How To Use Programming Advise

Nov 1, 2013

I’ve never been one to blindly follow what someone says I should do. I’m more of the try it and see what happens kind of guy. I can see where it’s tempting to base your decisions based on what someone says worked for them, especially when you are new to something.

This is really the case for new developers, either to a language/framework, or just programming in general. It’s easy to just ask someone what to do and do what they tell you. New people want to do the right thing and the easiest thing is to do is copy what more experienced programmers do.

This is wrong and leads to a practice that has good intentions but results in poor understanding and groups of people that are learning less than they should be.

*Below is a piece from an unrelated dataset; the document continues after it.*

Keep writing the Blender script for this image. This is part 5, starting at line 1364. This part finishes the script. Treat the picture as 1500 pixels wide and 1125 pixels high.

It Doesn’t Matter What Someone Thinks You Should Do

Really, it doesn’t matter what someone else says. Sure, they may be more experienced and developed a plan that works for them, but that doesn’t mean it will work for you.

I recall this story and I am not sure where I saw or heard it.

A little girl asks her Mom why she trims the ends of a roast before cooking it. I don’t know what the little girl’s name is, let’s go with Sally. Sally’s Mom can’t answer her, but recalls learning it from her Mother. So, Sally heads to her Grandmother and asks her the same question. Again, the Grandmother can’t answer the question and informs Sally that she learned it from her Mother. Finally, the little girl gets to her Great-Grandmother and asks her. After asking her third person, Sally gets her answer; her Great-Grandmother would trim the sides of the roast because she didn’t have a pan big enough to fit the roast into and no one bothered to question why. They just copied the person before them.

For years, these women blindly cut the ends off of every roast they made. All because that is how they learned.

The same thing applies to programming. Maybe the person you are asking learned it from his mentor and has no clue why his does it that way, he just does. Be curious and question everything.

Base Your Decisions on Experience

Programming is a practice of asking questions. The most important question being why. This is why we are programmers. This quest to understand how something works and what’s possible is how the most powerful software is built.

It stands to reason that the same thing should be true about the decisions you make.

All decisions you make should be based on things you have tried personally. Whenever you wonder if there is a better way, just try it. Find what works for you.

Take Pieces from The Advise You Receive

It would be stupid to ignore the advise of someone more experienced. They have been in your shoes, felt your pain, and found a solution. But it’s their solution. It’s what works for them.

Listen to the advise, try it out, but in the end, only use the pieces that make sense for you.